▶ Aim of the exercise
Retype the lines beneath this one, from the first through the line containing "SC.camera = camo". Pictures are left out.

▽

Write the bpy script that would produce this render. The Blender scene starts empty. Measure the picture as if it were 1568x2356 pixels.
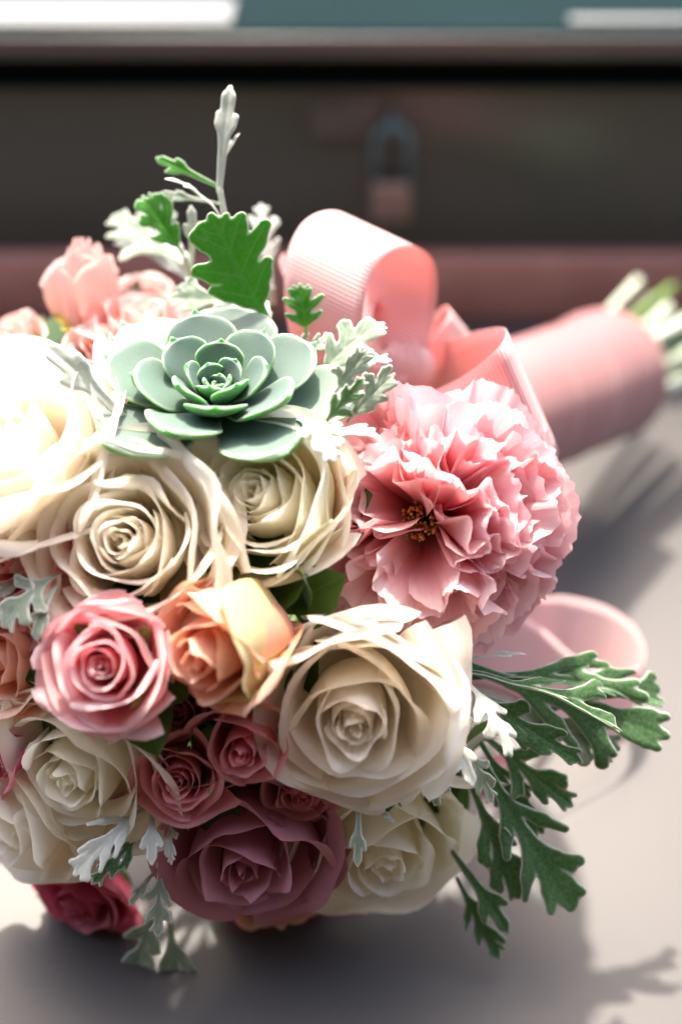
import bpy, math, random
import numpy as np
from mathutils import Vector, Matrix

# ------------------------------------------------------------------ camera, sky, sun, exposure
SC = bpy.context.scene
COL = SC.collection
PITCH = math.radians(35.0)
CAM_H = 0.53
FPX = 3267.0                                   # focal length in pixels of a 1568 px wide picture (50 mm)
RIGHT = np.array([1.0, 0.0, 0.0])
UP = np.array([0.0, math.sin(PITCH), math.cos(PITCH)])
FWD = np.array([0.0, math.cos(PITCH), -math.sin(PITCH)])
CAM = np.array([0.0, 0.0, CAM_H])

def P(px, py, d):
    """world point seen at (px, py) of the 1568 x 2356 photograph, d metres in front of the lens"""
    return CAM + d * (FWD + (px - 784.0) / FPX * RIGHT + (1178.0 - py) / FPX * UP)

def D(a, b, c):
    """direction from right / up / towards-the-viewer components"""
    v = a * RIGHT + b * UP - c * FWD
    return v / np.linalg.norm(v)

cam = bpy.data.cameras.new('camera')
cam.sensor_fit = 'VERTICAL'
cam.sensor_height = 36.0
cam.lens = 50.0
cam.clip_start = 0.02
cam.clip_end = 100.0
cam.dof.use_dof = True
cam.dof.focus_distance = 0.577
cam.dof.aperture_fstop = 2.5
cam.dof.aperture_blades = 0
camo = bpy.data.objects.new('camera', cam)
COL.objects.link(camo)
camo.location = CAM.tolist()
camo.rotation_euler = (math.pi / 2 - PITCH, 0, 0)
SC.camera = camo

SUN_EL, SUN_AZ = math.radians(62), math.radians(-10)      # behind the trunk, to the left
W = bpy.data.worlds.new("World")
SC.world = W
W.use_nodes = True
nt = W.node_tree
sky = nt.nodes.new('ShaderNodeTexSky')
sky.sky_type = 'NISHITA'
sky.sun_disc = False
sky.sun_elevation = SUN_EL
sky.sun_rotation = SUN_AZ
sky.air_density = 1.0
sky.dust_density = 4.0
sky.ozone_density = 0.6
nt.nodes["Background"].inputs["Strength"].default_value = 0.15
nt.links.new(sky.outputs[0], nt.nodes['Background'].inputs['Color'])
sl = bpy.data.lights.new('sun', 'SUN')
sl.energy = 2.0
sl.angle = math.radians(2.2)
sl.color = (1.0, 0.96, 0.91)
so = bpy.data.objects.new('sun', sl)
COL.objects.link(so)
sd = Vector((math.sin(SUN_AZ) * math.cos(SUN_EL), math.cos(SUN_AZ) * math.cos(SUN_EL), math.sin(SUN_EL)))
so.rotation_euler = sd.to_track_quat('Z', 'Y').to_euler()
so.location = (0.3, 2.0, 2.0)
vs = SC.view_settings
vs.view_transform = 'Standard'
vs.look = 'None'
vs.gamma = 1.0
vs.use_curve_mapping = False
vs.exposure = 2.22
vs.use_white_balance = True
vs.white_balance_temperature = 7150
vs.white_balance_tint = 10
SC.render.engine = 'CYCLES'
SC.cycles.use_denoising = True
SC.cycles.max_bounces = 14
SC.cycles.diffuse_bounces = 12
SC.cycles.transmission_bounces = 12
SC.cycles.sample_clamp_indirect = 6.0
SC.cycles.caustics_reflective = False
SC.cycles.caustics_refractive = False

rng = np.random.default_rng(7)
random.seed(7)
def U(a, b): return float(rng.uniform(a, b))

# ------------------------------------------------------------------ object helpers
def norm(v):
    v = np.asarray(v, float)
    return v / (np.linalg.norm(v) + 1e-12)

def frame(axis, spin=0.0, hint=None):
    """3x3 with z = axis"""
    z = norm(axis)
    h = np.array(hint, float) if hint is not None else (UP if abs(z @ UP) < 0.95 else RIGHT)
    x = norm(np.cross(h, z))
    y = np.cross(z, x)
    c, s = math.cos(spin), math.sin(spin)
    return np.stack([c * x + s * y, -s * x + c * y, z], axis=1)

def tag(o, label=None, cat=None, group=None, kind=None):
    if label: o['label'] = label
    if cat: o['category'] = cat
    if group: o['group'] = group
    if kind: o['kind'] = kind
    return o

def thing(name, loc, R3=None, label=None, cat=None, group=None):
    e = bpy.data.objects.new(name, None)
    e.empty_display_size = 0.01
    M = Matrix.Identity(4)
    if R3 is not None:
        for i in range(3):
            for j in range(3):
                M[i][j] = float(R3[i, j])
    M.translation = Vector([float(c) for c in loc])
    e.matrix_world = M
    COL.objects.link(e)
    return tag(e, label, cat, group)

def mesh_obj(name, V, F, mats, parent=None, attrs=None, uv=None, fmat=None, smooth=True):
    """ONE mesh object; attrs = per-vertex floats, uv = per-vertex pairs"""
    me = bpy.data.meshes.new(name)
    V = np.asarray(V, float)
    me.from_pydata(V.tolist(), [], F)
    if smooth:
        me.polygons.foreach_set('use_smooth', [True] * len(me.polygons))
    for m in (mats if isinstance(mats, (list, tuple)) else [mats]):
        me.materials.append(m)
    if fmat is not None:
        me.polygons.foreach_set('material_index', fmat)
    for k, a in (attrs or {}).items():
        at = me.attributes.new(k, 'FLOAT', 'POINT')
        at.data.foreach_set('value', np.asarray(a, np.float32).ravel())
    if uv is not None:
        ul = me.uv_layers.new(name='UVMap')
        li = np.empty(len(me.loops), np.int32)
        me.loops.foreach_get('vertex_index', li)
        ul.data.foreach_set('uv', np.asarray(uv, np.float32)[li].ravel())
    o = bpy.data.objects.new(name, me)
    COL.objects.link(o)
    if parent is not None:
        o.parent = parent
    return o

_gf = {}
def grid_faces(n, m, closed=False):
    """n rows x m columns"""
    key = (n, m, closed)
    if key not in _gf:
        f = []
        for i in range(n - 1):
            for j in range(m if closed else m - 1):
                a = i * m + j
                b = i * m + (j + 1) % m
                f.append((a, b, b + m, a + m))
        _gf[key] = f
    return _gf[key]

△

▶ Answer for this exercise
Write the bpy script that would produce this render. The Blender scene starts empty. Measure the picture as if it were 1568x2356 pixels.
import bpy, math, random
import numpy as np
from mathutils import Vector, Matrix

# ------------------------------------------------------------------ camera, sky, sun, exposure
SC = bpy.context.scene
COL = SC.collection
PITCH = math.radians(35.0)
CAM_H = 0.53
FPX = 3267.0                                   # focal length in pixels of a 1568 px wide picture (50 mm)
RIGHT = np.array([1.0, 0.0, 0.0])
UP = np.array([0.0, math.sin(PITCH), math.cos(PITCH)])
FWD = np.array([0.0, math.cos(PITCH), -math.sin(PITCH)])
CAM = np.array([0.0, 0.0, CAM_H])

def P(px, py, d):
    """world point seen at (px, py) of the 1568 x 2356 photograph, d metres in front of the lens"""
    return CAM + d * (FWD + (px - 784.0) / FPX * RIGHT + (1178.0 - py) / FPX * UP)

def D(a, b, c):
    """direction from right / up / towards-the-viewer components"""
    v = a * RIGHT + b * UP - c * FWD
    return v / np.linalg.norm(v)

cam = bpy.data.cameras.new('camera')
cam.sensor_fit = 'VERTICAL'
cam.sensor_height = 36.0
cam.lens = 50.0
cam.clip_start = 0.02
cam.clip_end = 100.0
cam.dof.use_dof = True
cam.dof.focus_distance = 0.577
cam.dof.aperture_fstop = 2.5
cam.dof.aperture_blades = 0
camo = bpy.data.objects.new('camera', cam)
COL.objects.link(camo)
camo.location = CAM.tolist()
camo.rotation_euler = (math.pi / 2 - PITCH, 0, 0)
SC.camera = camo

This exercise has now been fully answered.